Make use of the angle-difference identity for the cosine function,

$$ \cos(\alpha-\beta) = \cos(\alpha)\cdot\cos(\beta)+\sin(\alpha)\cdot\sin(\beta)\text{.} $$

Then,

$$ 2\cdot I(n) = \int_{0}^{\pi}\cos^{n-1}(x)\cdot\cos\left((n-1)\cdot x\right)\,\text{d}x\text{.} $$

Recognize that

$$ 2\cdot I(n) = I(n-1) $$

Then,

$$ \begin{align} 2\cdot I(n-1) & = I(n-2) \\ 2\cdot I(n-2) & = I(n-3) \\ & \;\;\vdots \\ 2\cdot I(1) & = I(0)\text{.} \end{align} $$

It follows that

$$ 2^{n}\cdot I(n) = I(0)\Rightarrow I(n) = \frac{I(0)}{2^{n}}\text{.} $$

According to the integral form,

$$ I(0) = \int_{0}^{\pi}\cos^{0}(x)\cdot\cos(0\cdot x)\,\text{d}x = \int_{0}^{\pi}\text{d}x = \pi\text{.} $$

Thus,

$$ I(n) = \frac{\pi}{2^{n}}\text{,} $$

where $n\in\mathbb{N}^{0}$.

You may just exploit the binomial theorem.
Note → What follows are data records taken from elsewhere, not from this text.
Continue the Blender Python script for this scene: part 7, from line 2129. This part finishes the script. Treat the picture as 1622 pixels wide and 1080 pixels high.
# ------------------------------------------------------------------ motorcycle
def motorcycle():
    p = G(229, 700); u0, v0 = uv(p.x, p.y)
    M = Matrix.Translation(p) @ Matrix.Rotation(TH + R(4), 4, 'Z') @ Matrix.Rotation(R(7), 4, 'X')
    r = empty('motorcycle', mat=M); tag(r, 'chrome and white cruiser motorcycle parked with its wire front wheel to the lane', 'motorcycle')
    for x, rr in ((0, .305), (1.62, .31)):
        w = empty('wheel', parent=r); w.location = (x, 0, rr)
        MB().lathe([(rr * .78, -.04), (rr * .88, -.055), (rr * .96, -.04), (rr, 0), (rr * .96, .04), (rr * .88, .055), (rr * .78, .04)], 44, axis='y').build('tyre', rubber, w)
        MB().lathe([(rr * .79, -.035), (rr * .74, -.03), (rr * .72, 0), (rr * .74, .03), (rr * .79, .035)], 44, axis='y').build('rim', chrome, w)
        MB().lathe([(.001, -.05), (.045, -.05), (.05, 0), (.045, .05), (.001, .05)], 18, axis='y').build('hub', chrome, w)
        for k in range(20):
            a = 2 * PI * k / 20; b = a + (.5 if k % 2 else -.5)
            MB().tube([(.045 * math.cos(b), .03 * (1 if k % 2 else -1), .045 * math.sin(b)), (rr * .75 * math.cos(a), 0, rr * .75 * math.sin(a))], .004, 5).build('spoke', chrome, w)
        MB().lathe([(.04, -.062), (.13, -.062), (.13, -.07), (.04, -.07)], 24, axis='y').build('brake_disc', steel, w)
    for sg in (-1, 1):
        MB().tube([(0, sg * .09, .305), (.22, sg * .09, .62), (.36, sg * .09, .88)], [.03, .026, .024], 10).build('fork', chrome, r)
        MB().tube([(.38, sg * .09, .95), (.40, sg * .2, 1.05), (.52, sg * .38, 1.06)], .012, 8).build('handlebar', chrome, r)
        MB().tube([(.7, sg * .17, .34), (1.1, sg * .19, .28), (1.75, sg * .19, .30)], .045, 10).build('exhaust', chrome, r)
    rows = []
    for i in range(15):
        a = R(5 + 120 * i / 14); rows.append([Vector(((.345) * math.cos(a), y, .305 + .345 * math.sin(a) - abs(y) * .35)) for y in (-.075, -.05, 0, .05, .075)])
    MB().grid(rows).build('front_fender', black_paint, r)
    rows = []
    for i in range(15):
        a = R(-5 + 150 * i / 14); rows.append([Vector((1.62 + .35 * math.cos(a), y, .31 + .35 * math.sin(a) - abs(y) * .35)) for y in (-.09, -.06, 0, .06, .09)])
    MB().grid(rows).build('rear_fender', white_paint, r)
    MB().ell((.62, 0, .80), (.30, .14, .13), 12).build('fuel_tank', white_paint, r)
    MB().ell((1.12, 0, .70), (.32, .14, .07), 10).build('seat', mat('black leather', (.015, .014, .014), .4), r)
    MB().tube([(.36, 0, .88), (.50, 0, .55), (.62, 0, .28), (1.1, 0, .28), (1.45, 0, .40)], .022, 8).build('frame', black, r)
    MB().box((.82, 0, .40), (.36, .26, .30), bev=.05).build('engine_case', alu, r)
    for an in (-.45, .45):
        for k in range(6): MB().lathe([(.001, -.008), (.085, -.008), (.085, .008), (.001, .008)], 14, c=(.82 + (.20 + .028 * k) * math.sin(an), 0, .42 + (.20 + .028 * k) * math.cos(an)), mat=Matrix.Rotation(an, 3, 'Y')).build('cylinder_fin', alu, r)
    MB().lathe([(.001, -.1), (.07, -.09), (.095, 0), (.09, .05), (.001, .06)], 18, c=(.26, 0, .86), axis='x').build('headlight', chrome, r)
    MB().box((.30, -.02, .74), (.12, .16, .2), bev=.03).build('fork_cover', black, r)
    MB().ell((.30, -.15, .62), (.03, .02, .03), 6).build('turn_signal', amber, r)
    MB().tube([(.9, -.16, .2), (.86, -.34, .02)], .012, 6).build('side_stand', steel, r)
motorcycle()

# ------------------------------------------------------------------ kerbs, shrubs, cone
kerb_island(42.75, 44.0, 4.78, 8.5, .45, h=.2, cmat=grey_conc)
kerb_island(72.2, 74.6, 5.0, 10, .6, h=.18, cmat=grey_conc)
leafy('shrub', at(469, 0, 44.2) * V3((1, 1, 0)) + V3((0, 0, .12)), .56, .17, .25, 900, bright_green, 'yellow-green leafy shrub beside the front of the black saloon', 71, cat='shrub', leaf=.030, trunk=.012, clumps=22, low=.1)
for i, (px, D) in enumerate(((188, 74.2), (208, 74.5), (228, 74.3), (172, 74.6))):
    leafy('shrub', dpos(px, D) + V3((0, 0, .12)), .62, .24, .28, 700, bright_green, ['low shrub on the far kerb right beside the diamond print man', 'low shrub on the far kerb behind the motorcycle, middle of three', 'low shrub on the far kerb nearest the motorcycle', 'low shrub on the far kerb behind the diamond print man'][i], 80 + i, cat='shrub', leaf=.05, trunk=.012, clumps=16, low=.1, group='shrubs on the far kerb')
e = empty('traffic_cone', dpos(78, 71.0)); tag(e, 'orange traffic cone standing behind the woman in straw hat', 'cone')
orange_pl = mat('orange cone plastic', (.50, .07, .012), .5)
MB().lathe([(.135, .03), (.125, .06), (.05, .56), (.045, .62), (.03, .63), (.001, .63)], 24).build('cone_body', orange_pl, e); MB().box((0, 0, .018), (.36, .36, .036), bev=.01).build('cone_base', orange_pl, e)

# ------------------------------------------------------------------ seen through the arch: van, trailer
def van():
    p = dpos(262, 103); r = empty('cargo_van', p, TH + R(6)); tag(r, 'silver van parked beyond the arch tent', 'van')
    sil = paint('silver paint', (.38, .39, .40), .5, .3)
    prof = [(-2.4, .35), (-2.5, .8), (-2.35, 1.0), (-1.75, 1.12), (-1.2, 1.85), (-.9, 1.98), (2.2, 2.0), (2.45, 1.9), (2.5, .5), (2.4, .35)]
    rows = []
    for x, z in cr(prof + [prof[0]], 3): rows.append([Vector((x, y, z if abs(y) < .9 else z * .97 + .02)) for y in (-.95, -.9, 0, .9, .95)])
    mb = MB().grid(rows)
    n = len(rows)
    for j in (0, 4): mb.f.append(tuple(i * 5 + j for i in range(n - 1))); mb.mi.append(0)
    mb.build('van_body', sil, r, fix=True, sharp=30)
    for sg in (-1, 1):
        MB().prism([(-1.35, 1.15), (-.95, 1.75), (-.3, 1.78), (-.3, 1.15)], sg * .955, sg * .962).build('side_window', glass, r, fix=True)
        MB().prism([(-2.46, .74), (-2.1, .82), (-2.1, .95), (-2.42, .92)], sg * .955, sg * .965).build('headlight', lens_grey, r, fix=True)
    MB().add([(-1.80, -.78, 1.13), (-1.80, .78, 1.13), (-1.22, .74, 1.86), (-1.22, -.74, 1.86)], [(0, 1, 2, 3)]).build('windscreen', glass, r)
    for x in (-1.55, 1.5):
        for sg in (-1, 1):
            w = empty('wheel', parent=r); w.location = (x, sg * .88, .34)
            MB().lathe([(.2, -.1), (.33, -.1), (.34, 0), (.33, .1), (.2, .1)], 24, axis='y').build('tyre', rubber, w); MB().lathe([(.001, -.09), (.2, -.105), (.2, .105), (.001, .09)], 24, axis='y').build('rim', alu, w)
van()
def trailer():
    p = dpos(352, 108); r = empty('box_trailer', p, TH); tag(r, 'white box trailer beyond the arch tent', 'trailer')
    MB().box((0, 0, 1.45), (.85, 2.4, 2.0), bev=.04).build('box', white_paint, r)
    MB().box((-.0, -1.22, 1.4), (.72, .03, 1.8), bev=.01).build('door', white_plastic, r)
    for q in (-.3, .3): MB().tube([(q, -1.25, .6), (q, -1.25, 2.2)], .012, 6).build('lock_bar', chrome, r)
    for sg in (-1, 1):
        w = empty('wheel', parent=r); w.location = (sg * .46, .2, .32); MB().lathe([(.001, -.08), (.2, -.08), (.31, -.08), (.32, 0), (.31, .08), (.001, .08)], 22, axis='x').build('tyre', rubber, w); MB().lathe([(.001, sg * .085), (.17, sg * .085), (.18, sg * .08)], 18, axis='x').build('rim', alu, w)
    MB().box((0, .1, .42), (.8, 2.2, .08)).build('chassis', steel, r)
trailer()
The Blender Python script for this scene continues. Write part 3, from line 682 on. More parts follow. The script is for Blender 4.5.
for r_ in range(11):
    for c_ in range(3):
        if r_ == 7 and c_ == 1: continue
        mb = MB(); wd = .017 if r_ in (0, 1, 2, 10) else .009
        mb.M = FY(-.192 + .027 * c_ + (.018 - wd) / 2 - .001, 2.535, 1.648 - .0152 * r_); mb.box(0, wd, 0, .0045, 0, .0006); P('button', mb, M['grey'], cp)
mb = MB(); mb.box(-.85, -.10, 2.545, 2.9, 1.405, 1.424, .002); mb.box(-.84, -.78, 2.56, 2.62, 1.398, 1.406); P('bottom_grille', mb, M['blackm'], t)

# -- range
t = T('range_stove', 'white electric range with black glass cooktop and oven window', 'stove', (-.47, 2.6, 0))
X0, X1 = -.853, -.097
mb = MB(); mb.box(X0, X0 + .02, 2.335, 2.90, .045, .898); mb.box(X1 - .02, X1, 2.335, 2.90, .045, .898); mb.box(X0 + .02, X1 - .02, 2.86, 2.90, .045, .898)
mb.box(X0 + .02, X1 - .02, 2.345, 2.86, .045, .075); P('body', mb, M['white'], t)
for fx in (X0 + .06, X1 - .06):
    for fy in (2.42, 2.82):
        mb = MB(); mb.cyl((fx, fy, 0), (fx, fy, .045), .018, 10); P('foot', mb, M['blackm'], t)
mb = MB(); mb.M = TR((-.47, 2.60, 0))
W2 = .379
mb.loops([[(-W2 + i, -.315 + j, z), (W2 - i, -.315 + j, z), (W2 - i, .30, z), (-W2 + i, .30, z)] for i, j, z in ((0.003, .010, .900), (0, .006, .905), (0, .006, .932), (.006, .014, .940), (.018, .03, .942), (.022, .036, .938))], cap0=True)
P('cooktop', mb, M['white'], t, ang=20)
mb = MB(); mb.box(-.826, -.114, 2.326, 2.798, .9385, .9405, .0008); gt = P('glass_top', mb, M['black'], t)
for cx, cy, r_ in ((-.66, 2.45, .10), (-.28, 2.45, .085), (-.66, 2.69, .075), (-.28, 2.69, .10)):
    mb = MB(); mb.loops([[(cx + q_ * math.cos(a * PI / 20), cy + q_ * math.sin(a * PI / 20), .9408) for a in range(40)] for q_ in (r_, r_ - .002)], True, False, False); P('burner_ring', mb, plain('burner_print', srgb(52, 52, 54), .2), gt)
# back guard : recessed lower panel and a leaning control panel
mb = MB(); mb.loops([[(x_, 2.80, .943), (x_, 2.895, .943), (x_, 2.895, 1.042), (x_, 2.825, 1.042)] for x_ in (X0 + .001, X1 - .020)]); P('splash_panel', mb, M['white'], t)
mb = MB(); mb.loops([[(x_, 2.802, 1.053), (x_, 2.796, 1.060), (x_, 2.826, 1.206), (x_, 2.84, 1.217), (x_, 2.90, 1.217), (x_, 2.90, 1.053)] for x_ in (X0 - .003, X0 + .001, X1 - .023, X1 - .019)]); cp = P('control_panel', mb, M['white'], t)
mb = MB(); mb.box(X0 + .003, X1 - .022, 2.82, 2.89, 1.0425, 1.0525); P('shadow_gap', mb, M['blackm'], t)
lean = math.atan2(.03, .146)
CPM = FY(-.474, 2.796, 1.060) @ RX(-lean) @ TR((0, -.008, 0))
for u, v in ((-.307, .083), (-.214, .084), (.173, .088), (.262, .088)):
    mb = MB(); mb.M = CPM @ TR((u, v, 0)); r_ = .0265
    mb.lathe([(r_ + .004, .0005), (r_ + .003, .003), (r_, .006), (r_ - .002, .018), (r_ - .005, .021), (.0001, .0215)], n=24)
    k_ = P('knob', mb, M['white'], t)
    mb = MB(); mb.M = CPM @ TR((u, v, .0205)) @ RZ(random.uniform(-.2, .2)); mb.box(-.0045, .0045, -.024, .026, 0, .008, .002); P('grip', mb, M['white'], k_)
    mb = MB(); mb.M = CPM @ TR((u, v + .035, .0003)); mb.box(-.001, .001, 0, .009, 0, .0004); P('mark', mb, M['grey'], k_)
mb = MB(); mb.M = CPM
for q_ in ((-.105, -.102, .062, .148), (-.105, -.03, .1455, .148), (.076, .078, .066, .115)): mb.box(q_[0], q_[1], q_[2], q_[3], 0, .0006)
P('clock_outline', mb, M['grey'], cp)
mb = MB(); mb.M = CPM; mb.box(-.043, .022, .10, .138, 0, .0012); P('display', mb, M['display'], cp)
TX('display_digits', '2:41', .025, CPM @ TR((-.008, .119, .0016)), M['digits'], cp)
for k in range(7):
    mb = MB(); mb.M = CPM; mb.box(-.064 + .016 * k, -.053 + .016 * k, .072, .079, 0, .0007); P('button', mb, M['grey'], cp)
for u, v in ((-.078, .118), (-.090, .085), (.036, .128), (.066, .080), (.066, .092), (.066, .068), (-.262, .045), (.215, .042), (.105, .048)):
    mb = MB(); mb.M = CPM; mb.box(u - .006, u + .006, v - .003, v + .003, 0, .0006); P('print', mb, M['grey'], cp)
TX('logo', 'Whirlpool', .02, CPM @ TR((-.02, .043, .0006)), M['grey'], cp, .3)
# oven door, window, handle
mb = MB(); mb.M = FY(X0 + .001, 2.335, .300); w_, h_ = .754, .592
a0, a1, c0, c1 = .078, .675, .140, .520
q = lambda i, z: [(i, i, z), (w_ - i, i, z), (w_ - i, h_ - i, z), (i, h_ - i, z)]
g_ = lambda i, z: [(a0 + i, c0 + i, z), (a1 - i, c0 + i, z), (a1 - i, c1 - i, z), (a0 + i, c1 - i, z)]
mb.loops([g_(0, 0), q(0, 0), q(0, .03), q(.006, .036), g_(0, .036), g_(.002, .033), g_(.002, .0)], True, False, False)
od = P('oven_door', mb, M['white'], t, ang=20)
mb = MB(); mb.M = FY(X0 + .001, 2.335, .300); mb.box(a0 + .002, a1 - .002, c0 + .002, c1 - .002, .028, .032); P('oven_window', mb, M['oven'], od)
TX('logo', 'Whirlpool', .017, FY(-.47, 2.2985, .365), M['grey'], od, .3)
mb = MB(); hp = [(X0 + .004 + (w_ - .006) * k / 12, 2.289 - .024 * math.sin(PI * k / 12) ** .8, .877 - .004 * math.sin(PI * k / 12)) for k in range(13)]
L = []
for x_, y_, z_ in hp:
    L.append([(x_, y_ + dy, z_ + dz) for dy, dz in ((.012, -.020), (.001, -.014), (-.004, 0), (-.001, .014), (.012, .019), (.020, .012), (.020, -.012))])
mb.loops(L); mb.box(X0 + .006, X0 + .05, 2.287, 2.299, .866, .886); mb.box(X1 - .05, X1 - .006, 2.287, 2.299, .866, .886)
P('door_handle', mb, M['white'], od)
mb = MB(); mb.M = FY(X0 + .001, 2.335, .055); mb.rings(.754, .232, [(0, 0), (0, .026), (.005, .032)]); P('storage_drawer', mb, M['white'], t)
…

By the parity of $\cos$ we have $$ F(n) = \int_{0}^{\pi}\cos^n(x)\cos(nx)\,dx = \frac{1}{2}\int_{-\pi}^{\pi}\cos^n(x)\cos(nx)\,dx $$ and $\int_{-\pi}^{\pi}e^{nix}e^{-mix}\,dx = 2\pi\delta(m,n)$, so $$ F(n) = \frac{1}{2^{n+2}}\int_{-\pi}^{\pi}(e^{ix}+e^{-ix})^n (e^{nix}+e^{-nix})\,dx=\frac{2\cdot 2\pi}{2^{n+2}}=\frac{\pi}{2^n} $$ since $(e^{ix}+e^{-ix})^n = \sum_{k=0}^{n}\binom{n}{k}e^{(n-2k)ix}$ and the only terms that matters are the ones associated to $k=0$ and $k=n$.